Caius Marius

Plutarch

Plutarch. Plutarch's Lives, Vol. IX. Perrin, Bernadotte, translator. Cambridge, MA: Harvard University Press; London: William Heinemann Ltd., 1920.

His soldiers, accordingly, though reluctant, obeyed; but the throng of camp-servants, who had no water either for themselves or their beasts, went down in a body to the river, some taking hatchets, some axes, and some also swords and lances along with their water-jars, determined to get water even if they had to fight for it. With these only a few of the enemy at first engaged, since the main body were taking their meal after bathing, and some were still bathing.

For streams of warm water burst from the ground in this place, and at these the Romans surprised a number of the Barbarians, who were enjoying themselves and making merry in this wonderfully pleasant place. Their cries brought more of the Barbarians to the spot, and Marius had difficulty in longer restraining his soldiers, since they had fears now for their servants. Besides, the most warlike division of the enemy, by whom at an earlier time the Romans under Manlius and Caepio had been defeated[*](Cf. chapter xvi. 5 . ) (they were called Ambrones and of themselves numbered more than thirty thousand), had sprung up from their meal and were running to get their arms.

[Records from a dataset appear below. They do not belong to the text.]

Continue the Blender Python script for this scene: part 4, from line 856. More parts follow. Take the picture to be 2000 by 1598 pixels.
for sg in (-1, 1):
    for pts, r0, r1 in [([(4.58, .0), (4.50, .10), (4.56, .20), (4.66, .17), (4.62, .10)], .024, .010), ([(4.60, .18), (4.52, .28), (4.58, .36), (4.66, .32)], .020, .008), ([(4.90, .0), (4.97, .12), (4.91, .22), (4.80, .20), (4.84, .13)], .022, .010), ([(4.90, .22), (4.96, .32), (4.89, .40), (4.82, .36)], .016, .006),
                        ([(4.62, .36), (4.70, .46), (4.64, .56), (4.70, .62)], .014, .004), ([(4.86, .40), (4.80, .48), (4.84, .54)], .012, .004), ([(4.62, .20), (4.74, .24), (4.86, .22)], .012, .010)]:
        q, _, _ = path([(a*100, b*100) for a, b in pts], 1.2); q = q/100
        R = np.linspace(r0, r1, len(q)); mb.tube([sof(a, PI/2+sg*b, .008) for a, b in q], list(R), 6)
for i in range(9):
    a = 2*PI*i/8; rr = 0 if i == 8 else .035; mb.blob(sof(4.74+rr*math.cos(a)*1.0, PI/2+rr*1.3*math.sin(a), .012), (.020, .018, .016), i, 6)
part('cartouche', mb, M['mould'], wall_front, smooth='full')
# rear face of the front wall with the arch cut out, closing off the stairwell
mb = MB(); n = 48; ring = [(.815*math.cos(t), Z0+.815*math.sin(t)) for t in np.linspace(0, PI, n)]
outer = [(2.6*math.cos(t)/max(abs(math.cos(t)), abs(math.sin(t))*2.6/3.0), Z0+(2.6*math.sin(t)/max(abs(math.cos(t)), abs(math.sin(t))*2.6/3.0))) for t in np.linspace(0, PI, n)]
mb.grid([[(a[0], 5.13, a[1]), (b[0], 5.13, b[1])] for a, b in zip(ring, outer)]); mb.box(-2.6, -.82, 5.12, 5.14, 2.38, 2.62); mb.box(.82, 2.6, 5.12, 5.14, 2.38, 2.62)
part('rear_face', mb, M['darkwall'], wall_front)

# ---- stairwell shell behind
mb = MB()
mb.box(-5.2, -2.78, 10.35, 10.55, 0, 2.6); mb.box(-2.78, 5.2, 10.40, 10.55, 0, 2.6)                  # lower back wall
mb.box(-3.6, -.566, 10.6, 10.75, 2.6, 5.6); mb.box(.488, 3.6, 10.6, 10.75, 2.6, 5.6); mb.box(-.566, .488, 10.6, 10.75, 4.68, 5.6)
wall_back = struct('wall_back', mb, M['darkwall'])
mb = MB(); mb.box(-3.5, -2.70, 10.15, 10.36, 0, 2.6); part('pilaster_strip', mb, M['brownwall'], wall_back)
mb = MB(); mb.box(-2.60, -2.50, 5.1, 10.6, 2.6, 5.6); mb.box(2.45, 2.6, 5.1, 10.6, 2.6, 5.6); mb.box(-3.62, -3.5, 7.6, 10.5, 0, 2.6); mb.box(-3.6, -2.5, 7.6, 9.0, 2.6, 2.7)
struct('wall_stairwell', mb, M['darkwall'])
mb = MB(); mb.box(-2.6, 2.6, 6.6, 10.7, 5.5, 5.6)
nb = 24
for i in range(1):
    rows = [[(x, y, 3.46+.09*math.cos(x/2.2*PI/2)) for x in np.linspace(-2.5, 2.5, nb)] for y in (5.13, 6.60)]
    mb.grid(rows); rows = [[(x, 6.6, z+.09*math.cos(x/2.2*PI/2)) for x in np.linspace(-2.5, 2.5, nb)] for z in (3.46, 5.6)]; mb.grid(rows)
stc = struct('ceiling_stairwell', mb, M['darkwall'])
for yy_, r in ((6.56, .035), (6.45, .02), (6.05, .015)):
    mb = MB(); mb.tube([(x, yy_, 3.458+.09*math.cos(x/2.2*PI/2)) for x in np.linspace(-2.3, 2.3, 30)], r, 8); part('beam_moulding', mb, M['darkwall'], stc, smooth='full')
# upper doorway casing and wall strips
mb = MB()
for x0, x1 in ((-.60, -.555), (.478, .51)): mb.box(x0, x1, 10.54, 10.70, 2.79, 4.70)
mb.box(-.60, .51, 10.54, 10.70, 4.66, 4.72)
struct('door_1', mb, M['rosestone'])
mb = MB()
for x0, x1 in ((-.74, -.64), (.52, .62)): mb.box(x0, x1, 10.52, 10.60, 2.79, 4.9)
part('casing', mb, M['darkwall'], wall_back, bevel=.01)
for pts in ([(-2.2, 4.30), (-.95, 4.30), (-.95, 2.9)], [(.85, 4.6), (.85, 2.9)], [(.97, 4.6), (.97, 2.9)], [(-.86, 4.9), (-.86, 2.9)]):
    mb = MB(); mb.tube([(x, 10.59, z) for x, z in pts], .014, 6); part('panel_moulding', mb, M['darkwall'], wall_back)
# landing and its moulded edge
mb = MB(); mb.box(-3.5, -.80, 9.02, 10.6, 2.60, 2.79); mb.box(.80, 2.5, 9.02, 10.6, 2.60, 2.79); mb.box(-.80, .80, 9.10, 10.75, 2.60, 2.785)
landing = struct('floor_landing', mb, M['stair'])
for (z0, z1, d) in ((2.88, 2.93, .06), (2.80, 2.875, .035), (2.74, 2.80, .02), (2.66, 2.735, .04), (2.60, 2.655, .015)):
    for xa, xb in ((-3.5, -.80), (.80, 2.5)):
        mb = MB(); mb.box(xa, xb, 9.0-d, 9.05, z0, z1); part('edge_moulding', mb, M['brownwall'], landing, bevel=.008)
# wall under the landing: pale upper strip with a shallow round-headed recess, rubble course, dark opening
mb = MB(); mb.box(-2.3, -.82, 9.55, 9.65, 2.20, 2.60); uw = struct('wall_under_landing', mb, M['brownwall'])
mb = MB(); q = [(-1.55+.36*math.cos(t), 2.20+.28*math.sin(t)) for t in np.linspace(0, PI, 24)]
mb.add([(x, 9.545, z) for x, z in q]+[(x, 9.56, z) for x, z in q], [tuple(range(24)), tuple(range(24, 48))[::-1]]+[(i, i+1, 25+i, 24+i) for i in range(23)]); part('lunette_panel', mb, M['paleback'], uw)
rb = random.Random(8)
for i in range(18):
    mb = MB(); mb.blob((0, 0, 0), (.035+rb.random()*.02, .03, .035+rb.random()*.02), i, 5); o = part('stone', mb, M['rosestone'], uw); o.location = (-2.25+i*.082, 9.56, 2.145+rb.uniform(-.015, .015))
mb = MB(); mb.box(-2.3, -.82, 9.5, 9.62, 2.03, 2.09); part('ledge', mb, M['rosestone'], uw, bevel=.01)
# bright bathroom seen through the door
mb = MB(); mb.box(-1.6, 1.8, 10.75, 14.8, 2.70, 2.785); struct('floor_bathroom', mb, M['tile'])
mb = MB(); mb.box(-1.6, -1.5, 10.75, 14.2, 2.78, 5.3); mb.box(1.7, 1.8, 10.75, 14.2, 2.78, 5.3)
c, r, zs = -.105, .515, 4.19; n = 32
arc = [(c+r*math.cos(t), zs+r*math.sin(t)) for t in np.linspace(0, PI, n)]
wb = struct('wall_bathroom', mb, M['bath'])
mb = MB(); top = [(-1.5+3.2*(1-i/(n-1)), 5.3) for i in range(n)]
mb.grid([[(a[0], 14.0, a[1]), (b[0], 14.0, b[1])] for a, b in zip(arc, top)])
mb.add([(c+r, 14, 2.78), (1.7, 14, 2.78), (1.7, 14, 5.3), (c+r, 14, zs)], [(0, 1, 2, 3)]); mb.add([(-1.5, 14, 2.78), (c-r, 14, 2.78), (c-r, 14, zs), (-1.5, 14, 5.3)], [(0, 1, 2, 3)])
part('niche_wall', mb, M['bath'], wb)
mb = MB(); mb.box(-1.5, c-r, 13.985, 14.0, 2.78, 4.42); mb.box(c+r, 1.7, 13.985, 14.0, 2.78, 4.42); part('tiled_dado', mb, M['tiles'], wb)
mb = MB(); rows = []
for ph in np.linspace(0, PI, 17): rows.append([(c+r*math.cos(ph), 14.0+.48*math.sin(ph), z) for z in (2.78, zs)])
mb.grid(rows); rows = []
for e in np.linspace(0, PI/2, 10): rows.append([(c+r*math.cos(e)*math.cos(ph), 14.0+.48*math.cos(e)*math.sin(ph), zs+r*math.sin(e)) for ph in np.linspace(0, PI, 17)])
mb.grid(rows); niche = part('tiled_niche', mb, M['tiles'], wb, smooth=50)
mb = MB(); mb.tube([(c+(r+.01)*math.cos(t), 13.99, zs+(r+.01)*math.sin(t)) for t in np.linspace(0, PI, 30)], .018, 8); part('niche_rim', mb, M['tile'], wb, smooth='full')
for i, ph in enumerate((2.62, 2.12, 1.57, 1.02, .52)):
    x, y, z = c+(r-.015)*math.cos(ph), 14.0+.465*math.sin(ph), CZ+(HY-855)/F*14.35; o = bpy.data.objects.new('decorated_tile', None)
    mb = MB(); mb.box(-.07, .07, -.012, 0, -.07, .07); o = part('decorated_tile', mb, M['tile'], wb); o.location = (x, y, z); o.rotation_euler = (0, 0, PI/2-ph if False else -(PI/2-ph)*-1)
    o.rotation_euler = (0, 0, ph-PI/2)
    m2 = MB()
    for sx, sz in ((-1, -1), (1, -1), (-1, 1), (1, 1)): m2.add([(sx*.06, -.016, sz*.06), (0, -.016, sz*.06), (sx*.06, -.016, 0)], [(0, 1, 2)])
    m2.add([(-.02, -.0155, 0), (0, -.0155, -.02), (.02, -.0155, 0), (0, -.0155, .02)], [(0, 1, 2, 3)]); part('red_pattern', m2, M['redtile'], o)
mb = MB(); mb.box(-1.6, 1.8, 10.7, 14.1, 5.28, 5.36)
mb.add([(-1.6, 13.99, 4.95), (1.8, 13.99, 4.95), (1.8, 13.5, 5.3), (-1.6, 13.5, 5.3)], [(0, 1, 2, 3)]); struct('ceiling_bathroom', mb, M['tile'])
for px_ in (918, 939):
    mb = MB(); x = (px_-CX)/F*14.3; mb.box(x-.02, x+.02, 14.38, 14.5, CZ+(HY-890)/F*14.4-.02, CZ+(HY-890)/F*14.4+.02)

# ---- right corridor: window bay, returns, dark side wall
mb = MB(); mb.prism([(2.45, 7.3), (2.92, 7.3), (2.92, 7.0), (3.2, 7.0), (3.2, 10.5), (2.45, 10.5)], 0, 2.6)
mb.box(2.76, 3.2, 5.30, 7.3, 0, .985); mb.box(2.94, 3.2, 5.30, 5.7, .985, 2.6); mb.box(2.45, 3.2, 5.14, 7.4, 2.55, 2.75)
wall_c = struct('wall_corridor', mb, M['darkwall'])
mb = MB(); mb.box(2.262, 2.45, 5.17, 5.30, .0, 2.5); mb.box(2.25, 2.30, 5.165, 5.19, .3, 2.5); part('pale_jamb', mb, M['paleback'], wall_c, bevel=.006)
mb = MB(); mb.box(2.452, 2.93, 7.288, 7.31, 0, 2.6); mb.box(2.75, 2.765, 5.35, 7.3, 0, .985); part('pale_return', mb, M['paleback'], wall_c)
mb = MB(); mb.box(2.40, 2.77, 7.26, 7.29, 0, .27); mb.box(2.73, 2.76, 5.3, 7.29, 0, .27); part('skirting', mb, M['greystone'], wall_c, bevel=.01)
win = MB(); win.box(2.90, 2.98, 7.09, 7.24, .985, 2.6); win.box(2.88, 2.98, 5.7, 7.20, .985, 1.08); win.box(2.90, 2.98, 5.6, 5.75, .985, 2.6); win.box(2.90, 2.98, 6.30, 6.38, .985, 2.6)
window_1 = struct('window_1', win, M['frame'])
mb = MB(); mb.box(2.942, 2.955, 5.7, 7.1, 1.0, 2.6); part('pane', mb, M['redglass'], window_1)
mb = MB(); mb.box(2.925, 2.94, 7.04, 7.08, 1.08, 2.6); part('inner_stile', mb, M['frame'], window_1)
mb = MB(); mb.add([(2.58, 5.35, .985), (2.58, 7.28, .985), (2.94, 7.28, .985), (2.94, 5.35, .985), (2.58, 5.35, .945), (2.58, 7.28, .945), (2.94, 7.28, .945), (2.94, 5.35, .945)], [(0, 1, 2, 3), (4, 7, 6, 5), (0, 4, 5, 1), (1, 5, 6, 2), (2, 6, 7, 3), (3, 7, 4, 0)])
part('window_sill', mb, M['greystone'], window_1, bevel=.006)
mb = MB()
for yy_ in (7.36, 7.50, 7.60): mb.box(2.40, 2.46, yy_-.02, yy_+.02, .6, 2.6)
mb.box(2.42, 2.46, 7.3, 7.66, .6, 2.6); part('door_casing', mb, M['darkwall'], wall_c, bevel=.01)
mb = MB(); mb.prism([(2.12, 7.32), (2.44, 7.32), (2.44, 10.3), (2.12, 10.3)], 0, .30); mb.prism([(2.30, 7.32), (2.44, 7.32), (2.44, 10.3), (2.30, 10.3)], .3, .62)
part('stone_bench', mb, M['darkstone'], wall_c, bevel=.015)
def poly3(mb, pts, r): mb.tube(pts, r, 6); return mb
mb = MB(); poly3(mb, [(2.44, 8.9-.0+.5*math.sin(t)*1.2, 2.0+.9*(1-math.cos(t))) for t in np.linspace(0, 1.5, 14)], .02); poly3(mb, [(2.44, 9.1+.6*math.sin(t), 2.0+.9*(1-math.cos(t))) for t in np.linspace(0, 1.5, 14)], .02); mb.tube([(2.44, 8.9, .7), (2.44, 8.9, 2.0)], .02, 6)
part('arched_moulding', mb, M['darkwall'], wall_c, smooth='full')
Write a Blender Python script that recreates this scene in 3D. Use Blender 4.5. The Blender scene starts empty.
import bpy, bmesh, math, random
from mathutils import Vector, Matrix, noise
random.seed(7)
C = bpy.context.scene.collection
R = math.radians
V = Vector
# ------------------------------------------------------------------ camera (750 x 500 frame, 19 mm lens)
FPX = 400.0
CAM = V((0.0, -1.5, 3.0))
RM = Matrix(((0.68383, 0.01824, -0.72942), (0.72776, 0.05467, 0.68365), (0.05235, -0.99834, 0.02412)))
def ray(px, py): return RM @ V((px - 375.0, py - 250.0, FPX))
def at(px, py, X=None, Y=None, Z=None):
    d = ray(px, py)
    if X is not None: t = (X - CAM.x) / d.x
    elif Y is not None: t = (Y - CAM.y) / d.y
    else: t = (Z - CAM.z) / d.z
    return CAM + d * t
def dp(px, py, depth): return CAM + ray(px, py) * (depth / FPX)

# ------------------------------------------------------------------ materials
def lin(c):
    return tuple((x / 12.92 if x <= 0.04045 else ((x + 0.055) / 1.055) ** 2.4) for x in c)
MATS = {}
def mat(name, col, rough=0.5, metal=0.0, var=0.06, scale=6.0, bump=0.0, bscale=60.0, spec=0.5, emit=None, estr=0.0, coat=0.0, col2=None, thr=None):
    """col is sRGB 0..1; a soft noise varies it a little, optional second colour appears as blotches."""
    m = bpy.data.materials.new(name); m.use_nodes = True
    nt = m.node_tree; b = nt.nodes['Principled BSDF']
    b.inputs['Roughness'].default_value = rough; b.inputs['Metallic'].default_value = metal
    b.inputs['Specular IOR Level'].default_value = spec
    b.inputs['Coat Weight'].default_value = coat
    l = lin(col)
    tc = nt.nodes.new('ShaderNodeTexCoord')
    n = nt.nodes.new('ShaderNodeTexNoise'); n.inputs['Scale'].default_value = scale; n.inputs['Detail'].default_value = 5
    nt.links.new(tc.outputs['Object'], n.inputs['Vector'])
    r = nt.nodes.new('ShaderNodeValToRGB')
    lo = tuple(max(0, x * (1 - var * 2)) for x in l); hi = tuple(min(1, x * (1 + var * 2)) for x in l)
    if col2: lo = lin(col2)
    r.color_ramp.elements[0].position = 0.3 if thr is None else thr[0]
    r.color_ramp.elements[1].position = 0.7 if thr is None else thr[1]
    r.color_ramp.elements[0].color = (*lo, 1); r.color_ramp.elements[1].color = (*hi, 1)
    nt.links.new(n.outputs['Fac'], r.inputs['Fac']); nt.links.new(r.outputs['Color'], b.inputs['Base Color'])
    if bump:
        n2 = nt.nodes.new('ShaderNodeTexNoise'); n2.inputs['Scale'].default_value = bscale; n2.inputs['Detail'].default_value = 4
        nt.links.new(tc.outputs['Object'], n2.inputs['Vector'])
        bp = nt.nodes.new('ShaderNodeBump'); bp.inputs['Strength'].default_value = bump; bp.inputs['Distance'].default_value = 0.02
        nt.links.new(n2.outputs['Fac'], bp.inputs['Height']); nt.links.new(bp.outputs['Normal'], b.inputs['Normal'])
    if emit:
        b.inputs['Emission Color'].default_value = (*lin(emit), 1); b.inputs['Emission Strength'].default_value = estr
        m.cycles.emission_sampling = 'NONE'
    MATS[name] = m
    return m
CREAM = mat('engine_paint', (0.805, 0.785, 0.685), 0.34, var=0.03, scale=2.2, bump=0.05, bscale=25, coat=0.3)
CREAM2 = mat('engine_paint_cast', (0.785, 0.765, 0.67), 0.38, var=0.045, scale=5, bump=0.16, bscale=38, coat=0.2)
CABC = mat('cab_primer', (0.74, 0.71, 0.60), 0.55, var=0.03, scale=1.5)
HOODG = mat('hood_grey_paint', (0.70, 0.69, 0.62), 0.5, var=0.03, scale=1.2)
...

However, though their bodies were surfeited and weighed down with food and their spirits excited and disordered with strong wine, they did not rush on in a disorderly or frantic course, nor raise an inarticulate battle-cry, but rhythmically clashing their arms and leaping to the sound they would frequently shout out all together their tribal name Ambrones, either to encourage one another, or to terrify their enemies in advance by the declaration.

The first of the Italians to go down against them were the Ligurians, and when they heard and understood what the Barbarians were shouting, they themselves shouted back the word, claiming it as their own ancestral appellation; for the Ligurians call themselves Ambrones by descent. Often, then, did the shout echo and reecho from either side before they came to close quarters; and since the hosts back of each party took up the cry by turns and strove each to outdo the other first in the magnitude of their shout, their cries roused and fired the spirit of the combatants.